Detto questo l’appello rivolto alla Corte Costituzionale da parte dei quaranta senatori capeggiati da Carlo Giovanardi ha come finalità la definizione del conflitto di attribuzioni accertando che:

– non spettava al Presidente del Senato e alla Conferenza dei capigruppo il potere di disporre, senza previo inserimento nel programma dei lavori, la calendarizzazione in assemblea del ddl Cirinnà bis sul quale la commissione giustizia, a cui era stato assegnato, non aveva ancora avviato l’esame di sua competenza;
– non spettava al Presidente del Senato di sottoporre all’esame ed alla deliberazione dell’Assemblea il suddetto ddl 2081 sul quale è stato impedito alla commissione giustizia di svolgere le proprie funzioni;
– non spettava al vicepresidente della commissione giustizia del Senato disporre l’abbinamento del ddl Cirinnà bis al testo unificato già adottato dalla Commissione senza aver consentito al collegio l’esame e la conseguente deliberazione sul punto;
– sono state impedite, sottratte e menomate le attribuzioni assegnate ai ricorrenti senatori per effetto delle determinazioni illegittimamente assunte dal Presidente del Senato e dalla Conferenza dei capigruppo (nell’esercizio di poteri ad essi non spettanti).

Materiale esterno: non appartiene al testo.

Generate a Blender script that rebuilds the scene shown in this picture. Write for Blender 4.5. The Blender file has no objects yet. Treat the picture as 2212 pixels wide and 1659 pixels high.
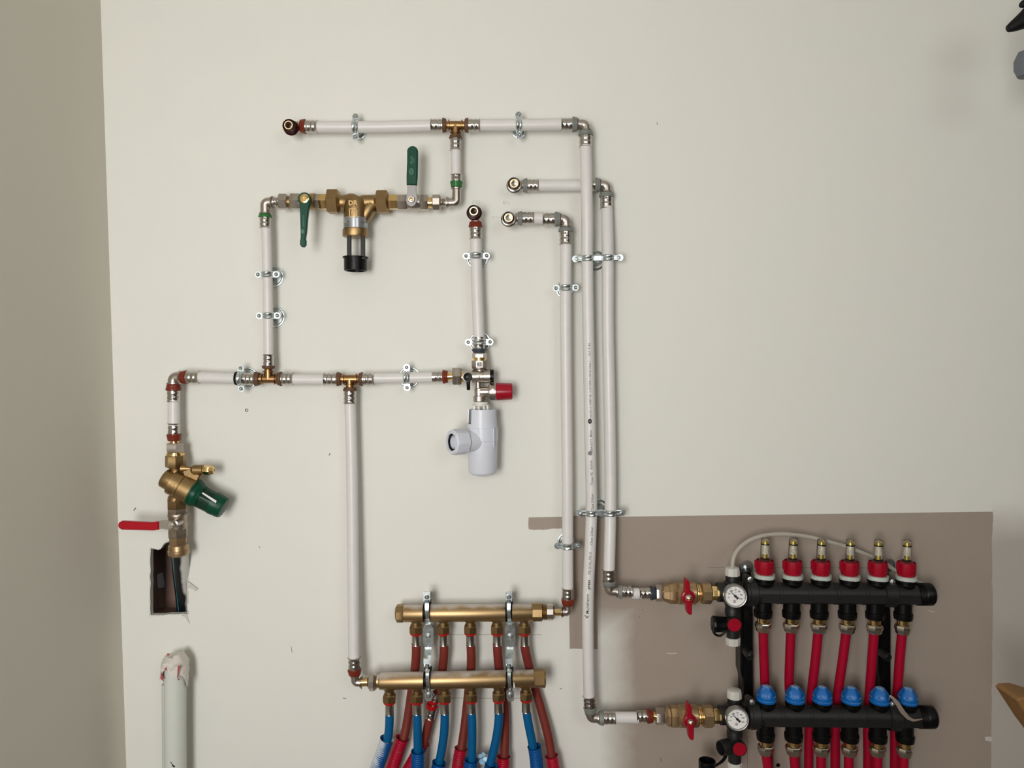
import bpy, math, random
from mathutils import Vector, Matrix, geometry
random.seed(4)
PI = math.pi
sc = bpy.context.scene
COL = sc.collection

# ---------------------------------------------------------------- camera
F = 1640.0                      # focal length in pixels of the 2212 px wide frame
D = 1.43                        # distance from the pipe wall, metres
CW, CH = 1106.0, 829.5
PITCH, ROLL = math.radians(2.2), -0.0135
CAMPOS = Vector((0, -D, 1.35))
CAMROT = Matrix.Rotation(PI / 2 - PITCH, 3, 'X') @ Matrix.Rotation(ROLL, 3, 'Z')
cd = bpy.data.cameras.new('camera'); cam = bpy.data.objects.new('camera', cd); COL.objects.link(cam)
cam.matrix_world = Matrix.Translation(CAMPOS) @ CAMROT.to_4x4()
cd.sensor_width = 36; cd.lens = 36 * F / 2212; cd.clip_start = 0.02
sc.camera = cam

# ---------------------------------------------------------------- light and exposure
sc.view_settings.view_transform = 'Standard'; sc.view_settings.look = 'None'
sc.view_settings.gamma = 1; sc.view_settings.use_curve_mapping = False
sc.view_settings.exposure = 0.19
w = bpy.data.worlds.new('world'); sc.world = w; w.use_nodes = True
w.node_tree.nodes['Background'].inputs[0].default_value = (0.8, 0.9, 1, 1)
w.node_tree.nodes['Background'].inputs[1].default_value = 0.5
def area(name, loc, rot, sx, sy, power, col):
    l = bpy.data.lights.new(name, 'AREA'); l.shape = 'RECTANGLE'; l.size = sx; l.size_y = sy
    l.energy = power; l.color = col
    o = bpy.data.objects.new(name, l); COL.objects.link(o); o.location = loc; o.rotation_euler = rot
    return o
# daylight entering through the window opening in the wall behind the camera
area('window_daylight', (-0.48, -2.33, 1.30), (PI / 2, 0, 0), 0.48, 0.9, 29.5, (1.0, 0.985, 0.955))
# added fill light, weaker and wider, set in an opening made for it
area('fill_light', (0.85, -2.33, 1.85), (PI / 2, 0, 0), 0.86, 0.75, 6.5, (0.99, 1.0, 0.96))

# ---------------------------------------------------------------- helpers
def W(x, y, d=0.0):
    r = CAMROT @ Vector(((x - CW) / F, -(y - CH) / F, -1.0))
    t = (D - d) / r.y
    return CAMPOS + r * t
def S(d=0.0): return (D - d) / F

MATS = {}
def nd(nt, t, **k):
    n = nt.nodes.new(t)
    for a, b in k.items(): setattr(n, a, b)
    return n
def mat(name, col, rough=0.5, metal=0.0, bump=0.0, bscale=400, var=0.0, vscale=60, trans=0, ior=1.45, alpha=1, coat=0, dirt=None, rvar=0.0, spec=0.5):
    m = bpy.data.materials.new(name); m.use_nodes = True; nt = m.node_tree
    b = nt.nodes['Principled BSDF']
    b.inputs['Base Color'].default_value = (*col, 1); b.inputs['Roughness'].default_value = rough
    b.inputs['Metallic'].default_value = metal; b.inputs['IOR'].default_value = ior
    b.inputs['Transmission Weight'].default_value = trans; b.inputs['Alpha'].default_value = alpha
    b.inputs['Coat Weight'].default_value = coat; b.inputs['Specular IOR Level'].default_value = spec
    tc = nd(nt, 'ShaderNodeTexCoord')
    nz = nd(nt, 'ShaderNodeTexNoise'); nz.inputs['Scale'].default_value = vscale; nz.inputs['Detail'].default_value = 4
    nt.links.new(tc.outputs['Object'], nz.inputs['Vector'])
    last = None
    if var > 0 or dirt:
        mx = nd(nt, 'ShaderNodeMix', data_type='RGBA')
        dc = dirt or tuple(c * (1 - var) for c in col)
        mx.inputs['A'].default_value = (*col, 1); mx.inputs['B'].default_value = (*dc, 1)
        mr = nd(nt, 'ShaderNodeMapRange'); mr.inputs[1].default_value = 0.45; mr.inputs[2].default_value = 0.68
        if var and not dirt: mr.inputs[1].default_value = 0.3; mr.inputs[2].default_value = 0.7
        nt.links.new(nz.outputs['Fac'], mr.inputs[0]); nt.links.new(mr.outputs[0], mx.inputs['Factor'])
        nt.links.new(mx.outputs['Result'], b.inputs['Base Color'])
    if rvar > 0:
        mr = nd(nt, 'ShaderNodeMapRange'); mr.inputs[3].default_value = rough - rvar; mr.inputs[4].default_value = rough + rvar
        nt.links.new(nz.outputs['Fac'], mr.inputs[0]); nt.links.new(mr.outputs[0], b.inputs['Roughness'])
    if bump > 0:
        n2 = nd(nt, 'ShaderNodeTexNoise'); n2.inputs['Scale'].default_value = bscale; n2.inputs['Detail'].default_value = 3
        nt.links.new(tc.outputs['Object'], n2.inputs['Vector'])
        bp = nd(nt, 'ShaderNodeBump'); bp.inputs['Strength'].default_value = bump; bp.inputs['Distance'].default_value = 0.001
        nt.links.new(n2.outputs['Fac'], bp.inputs['Height']); nt.links.new(bp.outputs[0], b.inputs['Normal'])
    MATS[name] = m
    return m
mat('white_pipe', (0.66, 0.64, 0.625), 0.36, var=0.04, bump=0.03)
mat('press_steel', (0.52, 0.49, 0.455), 0.22, 1, rvar=0.06)
mat('nickel', (0.52, 0.465, 0.42), 0.30, 1, rvar=0.06, bump=0.05, bscale=900)
mat('zinc', (0.66, 0.72, 0.74), 0.26, 1, rvar=0.10, vscale=120)
mat('zinc_dull', (0.36, 0.38, 0.37), 0.42, 1, rvar=0.08)
mat('brass_cast', (0.36, 0.242, 0.115), 0.38, 1, bump=0.25, bscale=1500, var=0.12, vscale=90)
mat('brass_bright', (0.80, 0.56, 0.25), 0.18, 1)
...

Come potete ben vedere penderà sul ddl Cirinnà bis, nell’eventualità di una sua doppia deliberazione al Senato ed alla Camera, un bel macigno sulle spalle della Presidenza della Repubblica alla quale spetta l’onere e la responsabilità di firmare il disegno di legge per la sua promulgazione in Gazzetta Ufficiale. Questa azione ha lo scopo di alzare il livello di guardia rispetto agli abusi continui compiuti dalla maggioranza in merito all’applicazione delle procedure parlamentari ma anche di rendere ancora più evidente l’inconstituzionalità a 360 gradi del provvedimento.

Bene ha fatto anche il Prof. Gandolfini a dichiarare l’intenzione del Comitato ‘Difendiamo i nostri figli’ di sostenere alle prossime amministrative quei sindaci che saranno impegnati nella lotta contro il ddl sulle unioni civili. Occorre portare la battaglia in ogni ambito affinché tutti, anche quelli meno informati, abbiamo consapevolezza della sfida epocale che stiamo vivendo.